Persoalan lain, ada Commuterline yang tidak berada dalam satu jalur saja. Misalnya kereta yang menuju Jakarta-Kota, bisa berada di jalur 3 atau jalur lima. Pernah saya transit menunggu di jalur lima, ternyata datang di jalur tiga. Bahkan ketika saya pe-de menunggu di jalur tiga, ternyata datangnya di jalur lima. Akibatnya, saya dan penumpang-penumpang lain berlarian lagi menyeberang perlintasan terdekat agar bisa ke jalur tempat kedatangan kereta yang dimaksud. Sayangnya, di jalur empat suka nongkrong Commuterline jurusan Bekasi.
Maka kami yang berlarian ke perlintasan rel di ujung kereta agar tidak terhalang Commuterline yang parkir. Saking terburu-buru mengejar kereta, dan saling beradu cepat dengan penumpang lain, saya pun bertubrukan dengan penumpang dari arah yang berlawanan, yang mengejar kereta ke Jatinegara/Bekasi. Namun rasa sakit dan pening tidak dihiraukan. Tanpa sempat meminta maaf, masing-masing melanjutkan perburuannya menuju kereta yang diinginkan. Kami baru bisa bernafas lega setelah berhasil menaiki Commuterline tersebut.
Mengapa hal itu bisa terjadi? Pemberitahuan dari stasiun kadang tidak sinkron atau terlambat sehingga penumpang salah mengira dimana jalur yang tercepat kereta yang akan datang. Bahkan plang dengan layar pemberitahuan juga sering membingungkan. Kalau di dua jalur terpampang tujuan kereta yang akan datang adalah sama, misalnya Jakarta Kota, kita jadi bingung, mana yang bakal datang duluan, di jalur tiga atau jalur lima. Begitu pula Commuterline jurusan Tanah Abang, bisa berada di jalur lima atau jalur tujuh. Saya pun pernah ketinggalan kereta ke Tanah Abang, karena saya turun di jalur empat, dan kereta tersebut di jalur tujuh. Sedangkan di jalur lima ada kereta yang nangkring menghalangi perlintasan.
penumpang ngamuk
Beberapa hari yang lalu, ada penumpang pria yang ngamuk karena ketinggalan kereta yang menuju ke Bogor. Ia sudah susah payah berlari dari jalur dua (datang dari Bekasi). Perjuangannya melintas terhalang kereta di jalur lima. Posisinya yang berada di tengah menyebabkan ia harus menunggu kereta jalur lima berangkat terlebih dahulu. Ketika baru menyeberang, eh Commuterline telah menutup pintu dan bergerak meninggalkan jalur enam. Akibatnya penumpang pria tersebut ngamuk, marah dan mengumpat sejadi-jadinya.
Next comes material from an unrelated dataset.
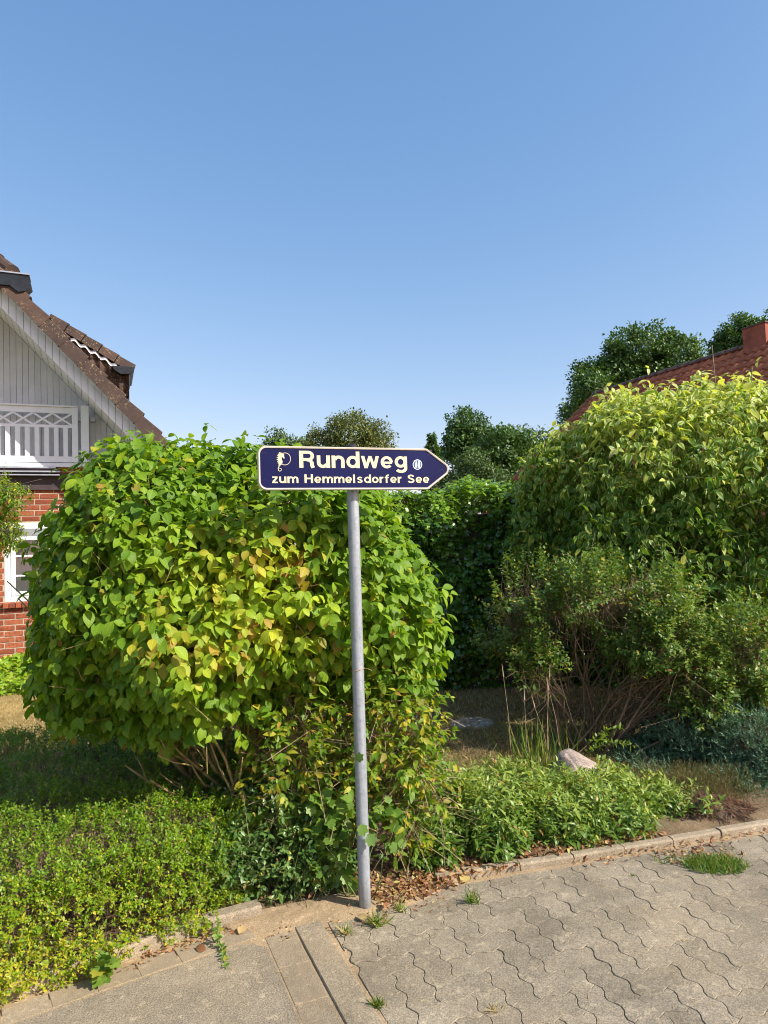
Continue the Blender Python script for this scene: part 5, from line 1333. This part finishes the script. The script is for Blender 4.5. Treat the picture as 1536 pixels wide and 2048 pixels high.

Sasaran kemarahan penumpang, tentulah petugas yang paling dekat jaraknya dengan dia, yaitu PKD. Penumpang pria itu memarahi dan membentak-bentak petugas tersebut. PKD yang menjadisasaran kemarahan, berusaha menjelaskan dengan tenang, tetapi orang itu tetap tidak menerimanya. Ia masih meracau beberapa waktu lamanya. Untunglah petugas tersebut cukup sabar dan tidak menanggapi kemarahan penumpang. Ia lalu melanjutkan tugasnya menjaga perlintasan.
Saya juga pernah juga sangat kesal karena ketinggalan kereta. Apalagi jika sedang terburu-buru dan mengejar waktu. Namun tentu saja saya tidak ngamuk, hanya mengutarakan kekecewaan dengan nada pasrah kepada petugas/PKD. Toh, marah-marah juga percuma karena kereta tidak bakal balik lagi. Mengumbar kemarahan hanya membuang energi yang menambah lelah tubuh yang sudah seharian beraktivitas. Dan akhirnya, tunggu saja kereta berikutnya.